In intense discussions that took place within the NP leadership during the 1980s, Pik Botha was a prominent and consistent advocate of reform, constitutional negotiations and the release of Nelson Mandela from prison…

His colourful style and forthright rhetoric won him widespread popularity among the white electorate and encouraged him, in 1978 and 1989, to stand as a candidate for the leadership of the National Party.

Perhaps his most important contribution, was the manner in which he and his colleagues in the Department of Foreign Affairs held the line against growing international pressure until the collapse of international communism in 1989 opened the way to the negotiations that led to the establishment of our nonracial constitutional democracy.

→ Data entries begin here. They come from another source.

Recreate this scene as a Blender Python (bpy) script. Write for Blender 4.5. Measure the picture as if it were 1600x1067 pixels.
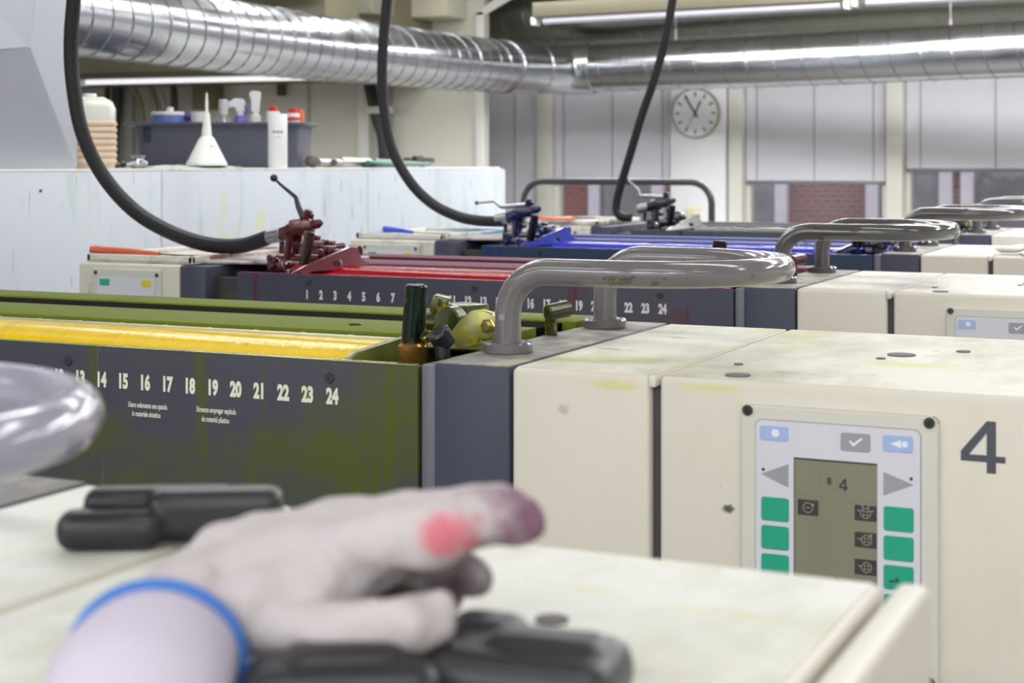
import bpy, bmesh, math, random
from mathutils import Vector, Matrix
random.seed(7)
for o in list(bpy.data.objects): bpy.data.objects.remove(o)
S = bpy.context.scene
COL = S.collection
V = Vector
PI = math.pi
# ---------------------------------------------------------------- camera
EYE = 1.75
F = 2480.0
HY = 255.0
YAW = 0.4363
SY, CY = math.sin(YAW), math.cos(YAW)
cd = bpy.data.cameras.new('camera')
cam = bpy.data.objects.new('camera', cd); COL.objects.link(cam)
cam.location = (0, 0, EYE)
cam.rotation_euler = (PI/2, 0, YAW)
cd.sensor_width = 36
cd.lens = F/1600*36
cd.shift_y = (HY-533.5)/1600
cd.clip_start = 0.05
cd.dof.use_dof = True
cd.dof.focus_distance = 2.15
cd.dof.aperture_fstop = 9.0
S.camera = cam
# ---------------------------------------------------------------- world, exposure
w = bpy.data.worlds.new('daylight'); S.world = w; w.use_nodes = True
w.node_tree.nodes['Background'].inputs[0].default_value = (0.93, 0.95, 1.0, 1)
w.node_tree.nodes['Background'].inputs[1].default_value = 0.9
S.view_settings.view_transform = 'Standard'
S.view_settings.look = 'None'
S.view_settings.exposure = 0.0
S.view_settings.gamma = 1
S.view_settings.use_curve_mapping = False
# ---------------------------------------------------------------- ceiling lamps (tubes flush with the ceiling), plus added unseen fill lamps
def lamp(x, y, sx, sy, power, col=(.97, .98, 1), z=3.12, rot=0):
    l = bpy.data.lights.new('ceiling_and_fill_lamp', 'AREA'); l.shape = 'RECTANGLE'
    l.size = sx; l.size_y = sy; l.energy = power; l.color = col
    o = bpy.data.objects.new('ceiling_and_fill_lamp', l); COL.objects.link(o)
    o.location = (x, y, z); o.rotation_euler = (0, 0, rot)
for x in (-4.2, -2.1, 0.1, 2.2):
    for y in (-3.4, -2.0, 0.1, 2.2, 4.3, 6.4):  # first row is an added fill behind the camera, for the camera-facing fronts
        lamp(x, y, 1.5, 0.22, {-3.4: 42, -2.0: 40, .1: 9, 2.2: 10, 4.3: 34, 6.4: 46}[y]*((.3 if y > 4 else .5) if x < -4 else .42 if (x < -2 and y > 2) else 1))
lamp(-2.7, 3.1, 1.5, 0.22, 24)  # added lamp, placed to throw a highlight on the wet ink roller
# extra unseen lamps, added to brighten the back wall and blinds
for x in (-3.2, -1.2, 0.8):
    lamp(x, 7.0, 1.5, 0.2, 18 if x < -3 else 40, z=3.0)

# ================================================================ helpers
def at(px, py, Y=None, X=None, z=None, t=None):
    """point seen at photograph pixel (px,py) on the plane Y=.. / X=.. / z=.. or at depth t"""
    u = (px-800)/F; v = (py-HY)/F
    dx = -SY+CY*u; dy = CY+SY*u
    if Y is not None: t = Y/dy
    elif X is not None: t = X/dx
    elif z is not None: t = (EYE-z)/v
    return V((dx*t, dy*t, EYE-v*t))

def s2l(c):
    c = c/255
    return c/12.92 if c <= .04045 else ((c+.055)/1.055)**2.4
def rgb(c): return (s2l(c[0]), s2l(c[1]), s2l(c[2]), 1)

MATS = {}
def mat(name, col, rough=.5, metal=0, var=.06, vscale=6, stains=(), spots=(), bump=0, bscale=60, emit=0, alpha=None, trans=0, coat=0, spec=.5, rvar=0, stretch=(1, 1, 1)):
    """stains: (colour, scale, threshold, softness, strength, seed, stretch);  spots: (centre, radii, colour, strength)"""
    if name in MATS: return MATS[name]
    m = bpy.data.materials.new(name); m.use_nodes = True
    nt = m.node_tree; N = nt.nodes; L = nt.links
    b = N['Principled BSDF']
    b.inputs['Roughness'].default_value = rough
    b.inputs['Metallic'].default_value = metal
    b.inputs['Specular IOR Level'].default_value = spec
    b.inputs['Coat Weight'].default_value = coat
    b.inputs['Coat Roughness'].default_value = .08
    b.inputs['Transmission Weight'].default_value = trans
    geo = N.new('ShaderNodeNewGeometry')
    def mapped(st, off):
        mp = N.new('ShaderNodeMapping'); mp.inputs['Scale'].default_value = st
        mp.inputs['Location'].default_value = (off, off*1.7, off*.6)
        L.new(geo.outputs['Position'], mp.inputs[0]); return mp.outputs[0]
    def noise(vec, sc, det=4, rg=.6):
        n = N.new('ShaderNodeTexNoise'); n.inputs['Scale'].default_value = sc
        n.inputs['Detail'].default_value = det; n.inputs['Roughness'].default_value = rg
        L.new(vec, n.inputs['Vector']); return n.outputs['Fac']
    def mix(fac, a, bb, mode='MIX'):
        x = N.new('ShaderNodeMix'); x.data_type = 'RGBA'; x.blend_type = mode
        if isinstance(fac, (int, float)): x.inputs[0].default_value = fac
        else: L.new(fac, x.inputs[0])
        for i, q in ((6, a), (7, bb)):
            if isinstance(q, tuple): x.inputs[i].default_value = q
            else: L.new(q, x.inputs[i])
        return x.outputs[2]
    c0 = rgb(col)
    cur = c0
    if var:
        dk = tuple(max(0, q*(1-2.2*var)) for q in c0[:3])+(1,)
        lt = tuple(min(1, q*(1+1.6*var)) for q in c0[:3])+(1,)
        cur = mix(noise(mapped(stretch, len(name)), vscale), dk, lt)
    for (sc_, scale, th, soft, stg, seed, st) in stains:
        n = noise(mapped(st, seed), scale, 6, .65)
        mr = N.new('ShaderNodeMapRange'); mr.inputs[1].default_value = th; mr.inputs[2].default_value = th+soft
        mr.inputs[4].default_value = stg; L.new(n, mr.inputs[0])
        cur = mix(mr.outputs[0], cur, rgb(sc_))
    for (cen, rad, sc_, stg) in spots:
        mp = N.new('ShaderNodeMapping'); mp.vector_type = 'TEXTURE'
        mp.inputs['Location'].default_value = cen; mp.inputs['Scale'].default_value = rad
        L.new(geo.outputs['Position'], mp.inputs[0])
        ln = N.new('ShaderNodeVectorMath'); ln.operation = 'LENGTH'; L.new(mp.outputs[0], ln.inputs[0])
        n = noise(mapped((1, 1, 1), cen[0]*9), 1.6/max(.004, sum(rad)/3), 5, .7)
        ad = N.new('ShaderNodeMath'); ad.operation = 'MULTIPLY_ADD'; L.new(n, ad.inputs[0])
        ad.inputs[1].default_value = 1.6; L.new(ln.outputs['Value'], ad.inputs[2])
        mr = N.new('ShaderNodeMapRange'); mr.inputs[1].default_value = 1.9; mr.inputs[2].default_value = 1.35
        mr.inputs[4].default_value = stg; L.new(ad.outputs[0], mr.inputs[0])
        cur = mix(mr.outputs[0], cur, rgb(sc_))
    if isinstance(cur, tuple): b.inputs['Base Color'].default_value = cur
    else: L.new(cur, b.inputs['Base Color'])
    if rvar:
        mr = N.new('ShaderNodeMapRange'); mr.inputs[3].default_value = max(0.02, rough-rvar); mr.inputs[4].default_value = min(1, rough+rvar)
        mr.inputs[1].default_value = .3; mr.inputs[2].default_value = .7
        L.new(noise(mapped(stretch, 3.1), vscale*2), mr.inputs[0]); L.new(mr.outputs[0], b.inputs['Roughness'])
    if bump:
        bp = N.new('ShaderNodeBump'); bp.inputs['Strength'].default_value = bump; bp.inputs['Distance'].default_value = .004
        L.new(noise(mapped(stretch, 5.3), bscale), bp.inputs['Height']); L.new(bp.outputs[0], b.inputs['Normal'])
    if emit:
        b.inputs['Emission Color'].default_value = c0; b.inputs['Emission Strength'].default_value = emit
    if alpha is not None: b.inputs['Alpha'].default_value = alpha
    MATS[name] = m
    return m

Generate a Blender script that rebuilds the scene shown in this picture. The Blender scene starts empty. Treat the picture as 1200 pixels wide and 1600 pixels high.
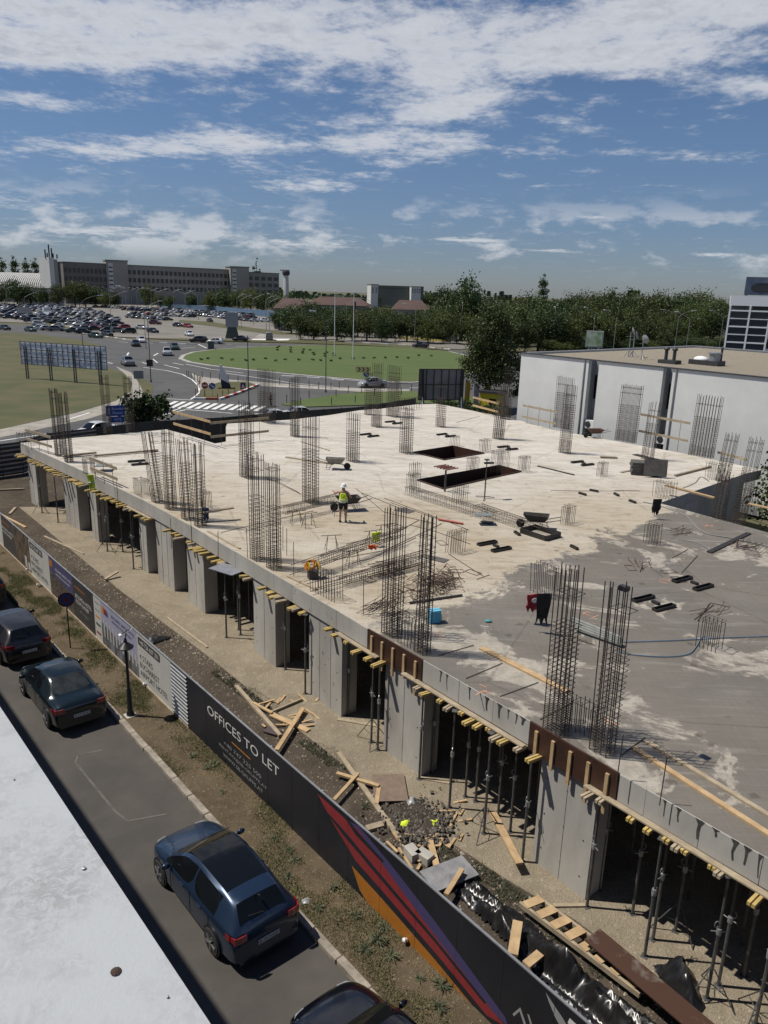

He was a unique and colourful personality who made an enormous contribution to the peaceful and constitutional resolution of the great historic challenges with which we had to wrestle before 1994.

He was, for many years, a valued colleague and friend. My wife Elita and I would like to extend my condolences to Ina and to his family.

Read the full statement here.

After Botha resigned from politics, he echoed Mandela’s sentiment, saying in 1997: “South Africa is quite far advanced due to the combined effort of both blacks and whites; that they need each other. I used to say we are like a zebra: if you put a bullet into the black stripe or the white stripe, the animal will die.”